Saturday, July 22, 2006

de um projeto que se gostaria em andamento

(e que se chama pequena morte)


(...) O gozo do corpo – momento final de uma relação. Crescendo de sensações que termina na liberação de todas elas. Estase de todo o corpo. Tempo alto.

O gozo via imagens - ponto alto quando a imagem satisfaz o meu desejo sem que eu a satisfaça. Gozo porque vejo o gozo, gozo porque ela me leva a esse ponto em que a partir dela, posso gozar. Tempo alto de uma imagem sem segredo que, se não me responde, conhece minha urgência e a mim se disponibiliza. Estase emprestada, forjada, apropriada e permitida. Gozar via outro; o fazemos com nossos binóculos, o fazemos com nosso vídeos. (...)

Thursday, July 20, 2006

sobre a primeira pessoa

1. eu. meu. minha dor. minha vida. meu corpo. minha opinião. minha experiência. meu jubilo. meu amor. meu cachorro. meu gato. meus inhos.
eu. blogspot.com; grande-eu.blogspot.com

2. e coloquemos todos os eus (não os muitos eus que uma pessoa comporta, mas as muitas vozes que falam do próprio eu) uns diante dos outros e teríamos uma sala de espelhos onde exatamente o eu faltaria. Imagem refletida, idêntica e inautêntica de um narcisismo cego. Eus reiterantes.
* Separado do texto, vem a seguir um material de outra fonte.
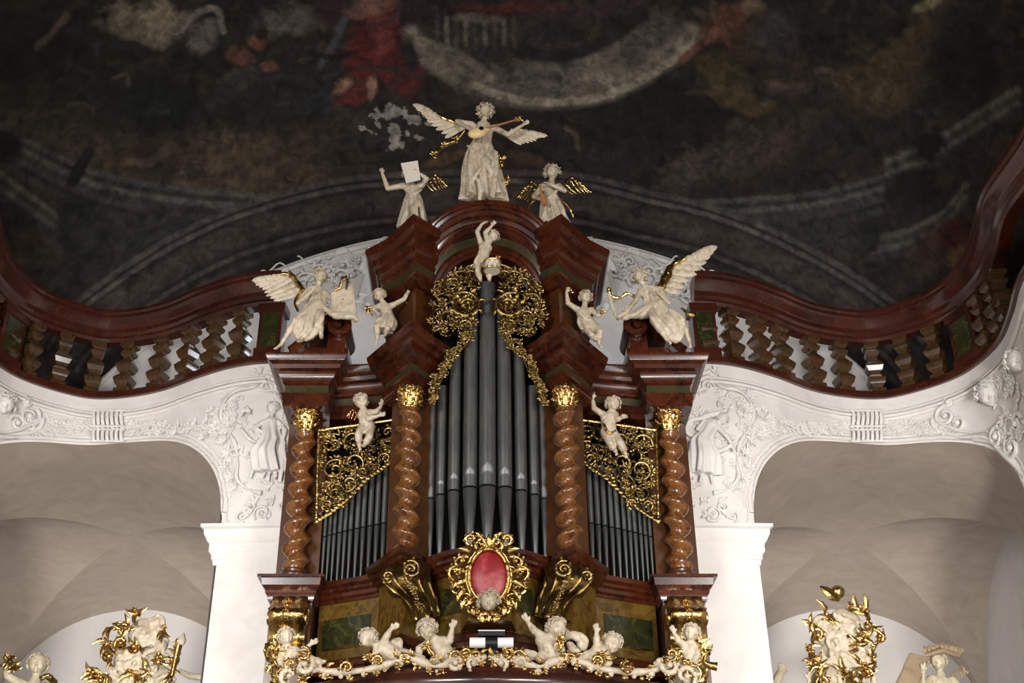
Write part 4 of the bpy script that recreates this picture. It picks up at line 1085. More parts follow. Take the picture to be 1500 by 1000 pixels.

3. em que exatamente é a minha história diferente da sua? A minha dor? O meu amor? Ah sim...a minha é maior.

4. falta solidão no eu que fala sobre o eu.
porque mesmo ...? e dependendo do que que são as reticências (não vou preenchê-las, não pretendo nunca preenche-las. é, me parece, um excesso de auto exposição/exibição) agente acha que voltou cinco anos. ao que se era, ao que nunca se quis ser. acordar com o pé esquerdo. ter medo do dia seguinte. não saber quando o dia seguinte começou. faz 5 anos. ou talvez 3. o tanto não importa. fazem, passou, mas o "porque mesmo" faz do outrora um agora vivido. como fotografias.

* são, de fato, estas que me interessam. nem os "comos", nem os "porquês" da primeira pessoa - no mais das vezes de um narcisismo desmedido - mas fotografias.
sua catástrofe, sua loucura, seu vazio constitutivo.